Pernyataan dampak kerugian kejahatan terhadap korban kerap belum jadi acuan para hakim dalam memutus vonis.
Ketua Lembaga Perlindungan Saksi dan Korban (LPSK) Achmadi meminta partisipasi aktif korban dalam peradilan diatur secara khusus dalam rancangan Undang-Undang tentang Hukum Acara Pidana atau Kitab Undang-Undang Hukum Acara Pidana (RKUHAP).
Bentuk partisipasi yang disinggung LPSK berupa pernyataan dampak kejahatan yang dialami oleh korban atau victim impact statement (VIS).

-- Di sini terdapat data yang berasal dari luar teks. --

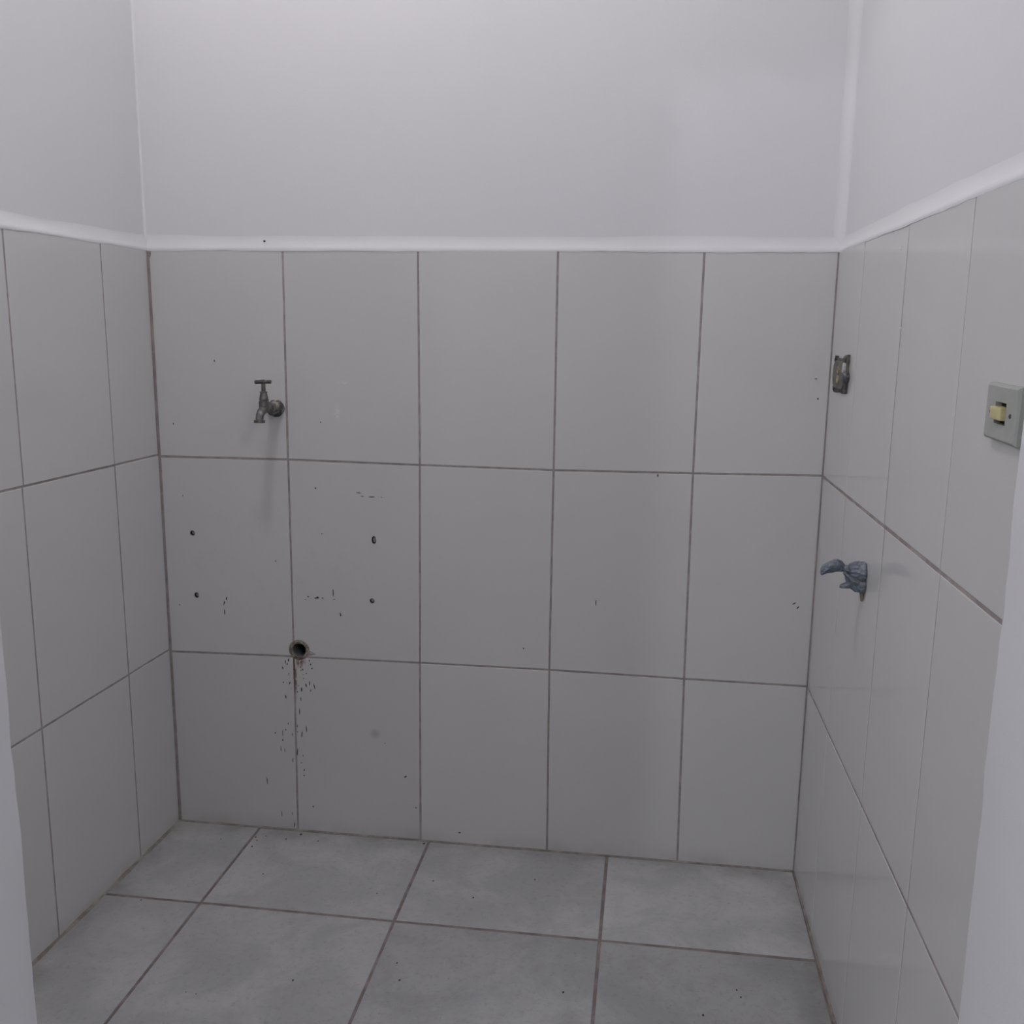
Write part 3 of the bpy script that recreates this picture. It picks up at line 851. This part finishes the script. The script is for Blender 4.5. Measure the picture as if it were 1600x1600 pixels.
# ------------------------------------------------------------------ uncovered outlet mechanism near the back corner
OY, OZ = -0.128, 1.1570
ou = empty('electrical_outlet', P_right(OY, OZ, 0))
tag(ou, 'corroded bare outlet mechanism without cover on right wall tiles near the corner', 'outlet')
def oc(pts): return [(OY - u, OZ + v * 1.06) for u, v in pts]       # u towards the doorway
yoke = [(-0.064, 0.0335), (-0.050, 0.0330), (-0.046, 0.0295), (-0.020, 0.0290), (0.018, 0.0300), (0.028, 0.0350), (0.058, 0.0375), (0.064, 0.0370), (0.0635, 0.0240), (0.0615, 0.0190), (0.063, 0.0060),
        (0.0705, 0.0025), (0.0735, -0.0030), (0.0690, -0.0100), (0.0630, -0.0130), (0.0600, -0.0280), (0.0590, -0.0335), (0.030, -0.0350), (-0.005, -0.0335), (-0.030, -0.0360), (-0.056, -0.0365), (-0.062, -0.0330), (-0.060, -0.0265), (-0.064, -0.0215),
        (-0.071, -0.0080), (-0.072, 0.0020), (-0.067, 0.0160), (-0.060, 0.0235), (-0.064, 0.0265)]
bm = bmesh.new(); prism(bm, P_right, oc(yoke), 0.0, -0.0050, 0.0012)
finish('yoke_plate', bm, M_yoke, ou, 30)
bm = bmesh.new()
blk = [(-0.060, -0.006), (-0.052, -0.021), (-0.038, -0.0275), (0.036, -0.0275), (0.048, -0.022), (0.053, -0.004), (0.050, 0.016), (0.040, 0.0245), (-0.038, 0.0245), (-0.052, 0.018)]
prism(bm, P_right, oc(blk), -0.004, -0.0090, 0.003)
finish('insulator_block', bm, M_bake, ou, 30)
for v0, hh in ((0.0085, 0.0075), (-0.0100, 0.0080)):
    bm = bmesh.new()
    rg = []
    for k, (f, d) in enumerate(((1.0, -0.0088), (1.0, -0.0106), (0.62, -0.0106), (0.62, -0.0093))):
        rg.append([bm.verts.new(P_right(OY - (0.004 + 0.0095 * f * math.cos(2 * math.pi * q / 18)), OZ + v0 + hh * f * math.sin(2 * math.pi * q / 18), d)) for q in range(18)])
    for a, b in zip(rg, rg[1:]):
        for q in range(18):
            bm.faces.new((a[q], a[(q + 1) % 18], b[(q + 1) % 18], b[q]))
    bm.faces.new(rg[-1])
    finish('contact_slot', bm, M_contact, ou)
bm = bmesh.new(); prism(bm, P_right, oc([(0.041, 0.0045), (0.054, 0.0045), (0.0565, 0.0195), (0.050, 0.0225), (0.044, 0.0205)]), -0.0045, -0.0100, 0.001)
finish('clip', bm, M_silver, ou)
for (u, v) in ((0.046, 0.0290), (-0.052, -0.0300), (0.047, -0.0295), (-0.054, 0.0270)):
    bm = bmesh.new()
    lathe(bm, [(-0.001, 0.0056), (0.0014, 0.0054), (0.0022, 0.0042), (0.0012, 0.0015)], P_right(OY - u, OZ + v, -0.0048), (-1, 0, 0), 14)
    finish('screw', bm, M_yoke, ou)
bm = bmesh.new()
c = P_right(OY - 0.058, OZ - 0.002, -0.004)
lathe(bm, [(0.0, 0.0098), (0.004, 0.0096), (0.0066, 0.0080), (0.0074, 0.0052)], c, (-1, 0, 0), 18)
finish('terminal_knob', bm, mat_noisy('dark_grey_terminal', (0.06, 0.064, 0.072), (0.13, 0.135, 0.145), 80, 0.5, 0.2), ou)

# ------------------------------------------------------------------ pipe stub wrapped in a knotted plastic bag
BY, BZ = -0.450, 0.8210
bag = empty('bagged_pipe_stub', P_right(BY, BZ, 0))
tag(bag, 'pipe stub on right wall wrapped in a knotted blue grey plastic bag', 'pipe')
bm = bmesh.new()
lathe(bm, [(-0.012, 0.013), (0.020, 0.0128)], P_right(BY, BZ - 0.006, 0.0), (-1, 0, 0), 16)
finish('pipe_stub', bm, M_mortar, bag)
bm = bmesh.new()   # mortar smear under the stub
pts = [(BY - 0.012, BZ - 0.020), (BY + 0.014, BZ - 0.020), (BY + 0.006, BZ - 0.036), (BY - 0.002, BZ - 0.0425), (BY - 0.009, BZ - 0.034)]
prism(bm, P_right, pts, 0.0, -0.0042, 0.002)
finish('mortar_smear', bm, M_mortar, bag)

def film(path, radii, seed, n=40, amp=0.22, flat=None, cap=True):
    """crumpled film tube; path in (t out of the wall, y, z), radii = (across y, across z)"""
    bm = bmesh.new(); rows = []
    m = 6 * (len(path) - 1)
    for i in range(m + 1):
        f = i / m * (len(path) - 1)
        k = min(int(f), len(path) - 2); q = f - k
        q = q * q * (3 - 2 * q) if False else q
        t, y, z = (path[k][j] * (1 - q) + path[k + 1][j] * q for j in range(3))
        ry, rz = (radii[k][j] * (1 - q) + radii[k + 1][j] * q for j in range(2))
        ring = []
        for a_i in range(n):
            a = 2 * math.pi * a_i / n
            ca, sa = math.cos(a), math.sin(a)
            fold = noise.noise(Vector((ca * 1.6, sa * 1.6, t * 45 + seed))) - 0.8 * abs(noise.noise(Vector((ca * 2.6 - t * 30, sa * 2.6 + seed, t * 70))))  + 0.7 * abs(noise.noise(Vector((ca * 3.3 + t * 60, sa * 3.3, seed + t * 25)))) + 0.35 * noise.noise(Vector((ca * 7, sa * 7, t * 160 + seed)))
            s = 1 + amp * fold
            ring.append(bm.verts.new(P_right(y + ry * s * ca, z + rz * s * sa, -(t + 0.0022 * noise.noise(Vector((ca * 2, sa * 2, seed + t * 90)))))))
        rows.append(ring)
    for a, b in zip(rows, rows[1:]):
        for k in range(n):
            bm.faces.new((a[k], a[(k + 1) % n], b[(k + 1) % n], b[k]))
    bm.faces.new(rows[0]); bm.faces.new(rows[-1])
    return bm
# wrap round the stub: a fat upper roll and a lower roll, gathered at a knot
finish('upper_wrap', film([(0.0006, BY - 0.001, BZ + 0.010), (0.003, BY - 0.001, BZ + 0.0115), (0.010, BY - 0.001, BZ + 0.0125), (0.019, BY, BZ + 0.0125), (0.0245, BY, BZ + 0.0120), (0.0268, BY, BZ + 0.0118), (0.0278, BY, BZ + 0.012)],
                         [(0.020, 0.0165), (0.0205, 0.0165), (0.017, 0.0140), (0.0165, 0.0138), (0.015, 0.0125), (0.010, 0.008), (0.003, 0.003)], 2.0, amp=0.26), M_bag, bag, 65)
finish('lower_wrap', film([(0.0006, BY, BZ - 0.013), (0.005, BY, BZ - 0.0145), (0.014, BY, BZ - 0.0135), (0.021, BY, BZ - 0.010), (0.027, BY, BZ - 0.004), (0.031, BY, BZ + 0.001)],
                         [(0.021, 0.0135), (0.020, 0.0125), (0.016, 0.0115), (0.013, 0.0105), (0.009, 0.0085), (0.004, 0.004)], 7.0, amp=0.32), M_bag, bag, 65)
finish('band', film([(0.012, BY - 0.004, BZ - 0.006), (0.018, BY - 0.004, BZ - 0.003), (0.025, BY - 0.003, BZ + 0.000), (0.031, BY - 0.002, BZ + 0.004), (0.035, BY, BZ + 0.009)],
                   [(0.0150, 0.0050), (0.0155, 0.0060), (0.0125, 0.0060), (0.009, 0.0060), (0.005, 0.004)], 11.0, amp=0.2), M_bag, bag, 65)
finish('knot', film([(0.024, BY, BZ + 0.012), (0.028, BY, BZ + 0.013), (0.033, BY, BZ + 0.0145), (0.037, BY, BZ + 0.016)],
                   [(0.007, 0.006), (0.0085, 0.0078), (0.0085, 0.0072), (0.006, 0.005)], 15.0, amp=0.25), M_bag, bag, 65)
finish('long_tail', film([(0.033, BY, BZ + 0.0150), (0.039, BY, BZ + 0.0175), (0.046, BY, BZ + 0.0195), (0.054, BY, BZ + 0.0185), (0.062, BY, BZ + 0.0150), (0.069, BY, BZ + 0.0105), (0.0725, BY, BZ + 0.0075), (0.0735, BY, BZ + 0.0065)],
                        [(0.004, 0.005), (0.009, 0.0085), (0.013, 0.0098), (0.014, 0.0098), (0.013, 0.0094), (0.012, 0.0086), (0.009, 0.0062), (0.003, 0.002)], 21.0, amp=0.24), M_bag, bag, 65)
finish('short_tail', film([(0.014, BY - 0.002, BZ - 0.010), (0.022, BY - 0.002, BZ - 0.0115), (0.030, BY - 0.002, BZ - 0.0140), (0.037, BY - 0.002, BZ - 0.0165), (0.0395, BY - 0.002, BZ - 0.0175)],
                         [(0.010, 0.008), (0.010, 0.0072), (0.009, 0.0056), (0.0065, 0.004), (0.003, 0.002)], 31.0, amp=0.2), M_bag, bag, 65)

Partisipasi korban dalam proses persidangan, ujar Achmadi, merupakan salah satu bentuk perlindungan dan pemenuhan hak yang mendasar.
"RKUHAP hendaknya mengakomodasi hak korban untuk berpartisipasi secara aktif dalam proses peradilan melalui pernyataan dampak kejahatan sebagai bentuk partisipasinya,” ucap Achmadi dalam rapat dengar pendapat dengan Komisi III DPR, di Gedung DPR RI, Senayan, Jakarta, Selasa (17/6) lalu.
Menurut Achmadi, setidaknya ada tiga bagian pokok pernyataan dampak korban yang perlu diatur dalam RUU KUHAP, yakni deskripsi kondisi fisik yang diakibatkan kejahatan, kondisi psikis dan emosional korban, serta kondisi kerugian finansial yang diakibatkan kejahatan.
Achmadi menegaskan pernyataan dampak korban kejahatan ini dapat diterapkan dan tidak menyalahi aspek prosedur dalam sistem peradilan pidana saat ini. "Penyampaian dampak kejahatan yang dialami korban dapat dijadikan pertimbangan bagi hakim dalam memutus perkara," kata dia.